10 thoughts on “Photos of the Venus-Jupiter Conjunction

  1. garytenzer

    In looking at photographs of the conjunction from around the world taken on June 30th, I’ve noticed that the relative positions of Jupiter and Venus are different. From Los Angeles, Jupiter appeared in the One O’clock position vis a vis Venus; however in other photos from other locals it appears at the 11 O’clock position. What is the reason for the apparent difference in relative position? Considering the distances to Venus and Jupiter from Earth and the relatively small distances from the viewer’s perspective on Earth, it is hard to explain this difference simply by parallax. I’d be very interested in the explanation of this phenomenon.

  2. Richard-Peterson

    Garyt, I think the photo from sel3ulba is probably rotated 90 degrees. It’s hard to tell since there isn’t anything else in the photo to refer to but that is the simplest explanation.

  3. Ed-MarshallEd-Marshall

    Hi Gary,
    Great question! Besides the possibility that the photo was just reversed, the relative position of Venus and Jupiter does depend on your latitude. Since we are all on a round Earth (and our 6 o’clock position is down towards the horizon) this would change the apparent orientation of the the pair.
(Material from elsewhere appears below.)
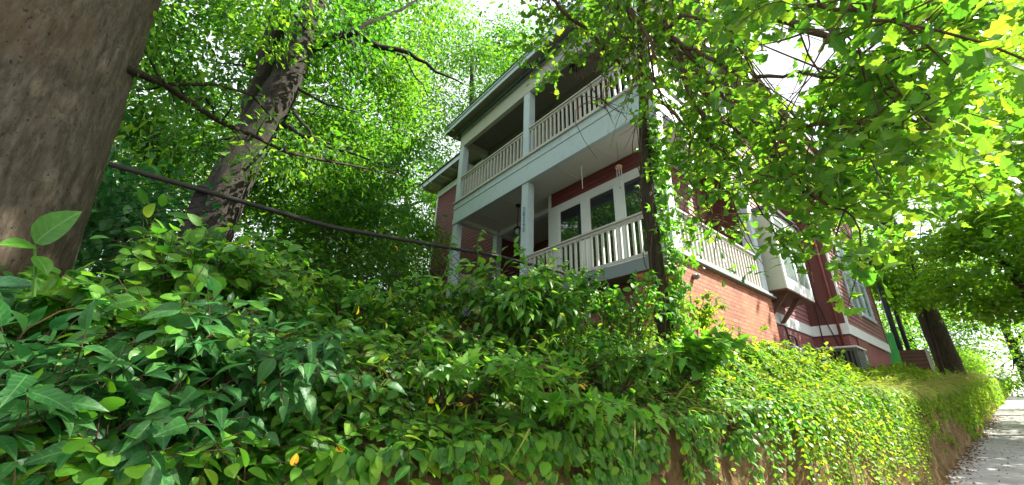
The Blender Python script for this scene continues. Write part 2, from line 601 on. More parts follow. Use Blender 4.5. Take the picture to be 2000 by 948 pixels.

So at the same instance for us in the L. A. area (I’m in North County, San Diego) we get an orientation of 11 o’clock. Someone north of our location would see the pair move towards the 10 o’clock position and the the 9 o’clock position the farther north you go. Areas south of our 34 and 33 degree north latitude positions would see the pair move towards the 12 o’clock and then eventually to the 1 o’clock position. The photos from Malaysia and Iran are farther south than we are in So. Cal. This just happens because someone else’s 6 o’clock position is different from ours — even though everyone’s “down” is towards the center of the Earth.) I’ve often looked at a setting full Moon, in which the “Man on the Moon” face is tilted over to about the 4 or 5 o’clock position, and then realizing that the rising full Moon for someone in Asia would see the “Man on the Moon” face oriented to roughly the 12 o’clock position at that same instant. Interesting huh? So parallax doesn’t really play into it, it’s just a question of Earthly orientation. I hope this helps! –Ed Marshall San Marcos, CA.

  4. Karsten Bomholt

    Gary Tenzer: Venus was moving so fast in comparison to Jupiter, that the relative position changed in a matter of hours. The difference between the images is due to the fact, that they are photographed at different times.

      1. Karsten Bomholt

        Jupiter uses 12 years to orbit around the Sun. It must therefore spend about one year in each of the Zodiacal constellations. Venus is always seen near the Sun, and as the Sun appears to move through all the Zodiacal constellations in one year – equivalent to about one month in each constellation – Venus is obviously moving similar quickly. Venus moves faster than Jupiter, because it orbits closer to the Sun (Kepler’s Laws).